▸ Work to complete: Reproduce all of the data that follows, character for character.

▸ Provided data:
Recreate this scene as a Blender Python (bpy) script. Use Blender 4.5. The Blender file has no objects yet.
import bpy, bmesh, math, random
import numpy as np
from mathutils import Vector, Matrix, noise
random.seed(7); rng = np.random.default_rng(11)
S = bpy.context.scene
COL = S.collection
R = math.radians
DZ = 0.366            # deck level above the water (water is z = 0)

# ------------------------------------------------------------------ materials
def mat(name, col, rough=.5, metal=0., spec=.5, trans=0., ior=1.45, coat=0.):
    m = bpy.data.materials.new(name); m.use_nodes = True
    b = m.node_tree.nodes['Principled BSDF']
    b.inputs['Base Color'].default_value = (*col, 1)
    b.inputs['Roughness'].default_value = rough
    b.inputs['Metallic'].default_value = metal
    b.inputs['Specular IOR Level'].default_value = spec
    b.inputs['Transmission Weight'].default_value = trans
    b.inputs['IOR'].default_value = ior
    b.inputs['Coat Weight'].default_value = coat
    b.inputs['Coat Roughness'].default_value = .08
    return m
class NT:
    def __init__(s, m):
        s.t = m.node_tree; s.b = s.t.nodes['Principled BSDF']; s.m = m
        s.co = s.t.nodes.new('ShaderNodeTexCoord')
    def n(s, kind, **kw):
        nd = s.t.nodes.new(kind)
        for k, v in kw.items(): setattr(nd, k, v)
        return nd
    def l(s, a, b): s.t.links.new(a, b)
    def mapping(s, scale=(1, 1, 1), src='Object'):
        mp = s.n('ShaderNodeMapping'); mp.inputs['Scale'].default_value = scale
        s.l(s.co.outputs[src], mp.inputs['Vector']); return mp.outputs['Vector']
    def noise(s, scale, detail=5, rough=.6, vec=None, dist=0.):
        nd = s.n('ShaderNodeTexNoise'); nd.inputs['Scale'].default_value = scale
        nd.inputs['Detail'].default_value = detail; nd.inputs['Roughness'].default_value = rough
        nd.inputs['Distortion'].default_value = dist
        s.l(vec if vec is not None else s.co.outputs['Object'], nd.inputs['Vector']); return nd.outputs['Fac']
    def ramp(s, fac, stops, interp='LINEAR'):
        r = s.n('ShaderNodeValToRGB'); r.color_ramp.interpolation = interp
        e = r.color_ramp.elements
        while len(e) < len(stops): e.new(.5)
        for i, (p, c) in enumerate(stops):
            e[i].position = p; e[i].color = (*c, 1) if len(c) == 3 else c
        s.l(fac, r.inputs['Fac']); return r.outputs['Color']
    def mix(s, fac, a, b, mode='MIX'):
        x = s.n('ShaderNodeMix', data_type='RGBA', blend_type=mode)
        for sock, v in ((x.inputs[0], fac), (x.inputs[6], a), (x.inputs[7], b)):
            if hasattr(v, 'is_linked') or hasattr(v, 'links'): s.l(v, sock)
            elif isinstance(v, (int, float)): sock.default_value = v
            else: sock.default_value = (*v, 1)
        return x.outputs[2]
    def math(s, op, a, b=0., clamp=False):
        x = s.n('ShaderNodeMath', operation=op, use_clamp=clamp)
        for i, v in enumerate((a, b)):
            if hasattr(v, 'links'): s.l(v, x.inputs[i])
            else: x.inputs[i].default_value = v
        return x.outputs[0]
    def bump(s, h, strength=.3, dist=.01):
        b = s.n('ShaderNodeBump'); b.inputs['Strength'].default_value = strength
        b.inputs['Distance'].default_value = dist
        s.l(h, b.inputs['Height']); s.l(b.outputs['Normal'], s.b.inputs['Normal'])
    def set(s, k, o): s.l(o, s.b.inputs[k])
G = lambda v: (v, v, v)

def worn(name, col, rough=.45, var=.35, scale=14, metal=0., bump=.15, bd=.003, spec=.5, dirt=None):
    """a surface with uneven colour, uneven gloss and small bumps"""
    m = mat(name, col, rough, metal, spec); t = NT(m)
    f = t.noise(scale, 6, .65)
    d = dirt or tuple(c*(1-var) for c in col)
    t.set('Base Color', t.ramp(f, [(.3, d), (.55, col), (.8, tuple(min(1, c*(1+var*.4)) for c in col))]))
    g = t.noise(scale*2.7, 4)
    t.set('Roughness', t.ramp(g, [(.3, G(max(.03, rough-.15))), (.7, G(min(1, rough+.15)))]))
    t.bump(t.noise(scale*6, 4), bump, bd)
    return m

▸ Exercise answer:
Recreate this scene as a Blender Python (bpy) script. Use Blender 4.5. The Blender file has no objects yet.
import bpy, bmesh, math, random
import numpy as np
from mathutils import Vector, Matrix, noise
random.seed(7); rng = np.random.default_rng(11)
S = bpy.context.scene
COL = S.collection
R = math.radians
DZ = 0.366            # deck level above the water (water is z = 0)

# ------------------------------------------------------------------ materials
def mat(name, col, rough=.5, metal=0., spec=.5, trans=0., ior=1.45, coat=0.):
    m = bpy.data.materials.new(name); m.use_nodes = True
    b = m.node_tree.nodes['Principled BSDF']
    b.inputs['Base Color'].default_value = (*col, 1)
    b.inputs['Roughness'].default_value = rough
    b.inputs['Metallic'].default_value = metal
    b.inputs['Specular IOR Level'].default_value = spec
    b.inputs['Transmission Weight'].default_value = trans
    b.inputs['IOR'].default_value = ior
    b.inputs['Coat Weight'].default_value = coat
    b.inputs['Coat Roughness'].default_value = .08
    return m
class NT:
    def __init__(s, m):
        s.t = m.node_tree; s.b = s.t.nodes['Principled BSDF']; s.m = m
        s.co = s.t.nodes.new('ShaderNodeTexCoord')
    def n(s, kind, **kw):
        nd = s.t.nodes.new(kind)
        for k, v in kw.items(): setattr(nd, k, v)
        return nd
    def l(s, a, b): s.t.links.new(a, b)
    def mapping(s, scale=(1, 1, 1), src='Object'):
        mp = s.n('ShaderNodeMapping'); mp.inputs['Scale'].default_value = scale
        s.l(s.co.outputs[src], mp.inputs['Vector']); return mp.outputs['Vector']
    def noise(s, scale, detail=5, rough=.6, vec=None, dist=0.):
        nd = s.n('ShaderNodeTexNoise'); nd.inputs['Scale'].default_value = scale
        nd.inputs['Detail'].default_value = detail; nd.inputs['Roughness'].default_value = rough
        nd.inputs['Distortion'].default_value = dist
        s.l(vec if vec is not None else s.co.outputs['Object'], nd.inputs['Vector']); return nd.outputs['Fac']
    def ramp(s, fac, stops, interp='LINEAR'):
        r = s.n('ShaderNodeValToRGB'); r.color_ramp.interpolation = interp
        e = r.color_ramp.elements
        while len(e) < len(stops): e.new(.5)
        for i, (p, c) in enumerate(stops):
            e[i].position = p; e[i].color = (*c, 1) if len(c) == 3 else c
        s.l(fac, r.inputs['Fac']); return r.outputs['Color']
    def mix(s, fac, a, b, mode='MIX'):
        x = s.n('ShaderNodeMix', data_type='RGBA', blend_type=mode)
        for sock, v in ((x.inputs[0], fac), (x.inputs[6], a), (x.inputs[7], b)):
            if hasattr(v, 'is_linked') or hasattr(v, 'links'): s.l(v, sock)
            elif isinstance(v, (int, float)): sock.default_value = v
            else: sock.default_value = (*v, 1)
        return x.outputs[2]
    def math(s, op, a, b=0., clamp=False):
        x = s.n('ShaderNodeMath', operation=op, use_clamp=clamp)
        for i, v in enumerate((a, b)):
            if hasattr(v, 'links'): s.l(v, x.inputs[i])
            else: x.inputs[i].default_value = v
        return x.outputs[0]
    def bump(s, h, strength=.3, dist=.01):
        b = s.n('ShaderNodeBump'); b.inputs['Strength'].default_value = strength
        b.inputs['Distance'].default_value = dist
        s.l(h, b.inputs['Height']); s.l(b.outputs['Normal'], s.b.inputs['Normal'])
    def set(s, k, o): s.l(o, s.b.inputs[k])
G = lambda v: (v, v, v)

def worn(name, col, rough=.45, var=.35, scale=14, metal=0., bump=.15, bd=.003, spec=.5, dirt=None):
    """a surface with uneven colour, uneven gloss and small bumps"""
    m = mat(name, col, rough, metal, spec); t = NT(m)
    f = t.noise(scale, 6, .65)
    d = dirt or tuple(c*(1-var) for c in col)
    t.set('Base Color', t.ramp(f, [(.3, d), (.55, col), (.8, tuple(min(1, c*(1+var*.4)) for c in col))]))
    g = t.noise(scale*2.7, 4)
    t.set('Roughness', t.ramp(g, [(.3, G(max(.03, rough-.15))), (.7, G(min(1, rough+.15)))]))
    t.bump(t.noise(scale*6, 4), bump, bd)
    return m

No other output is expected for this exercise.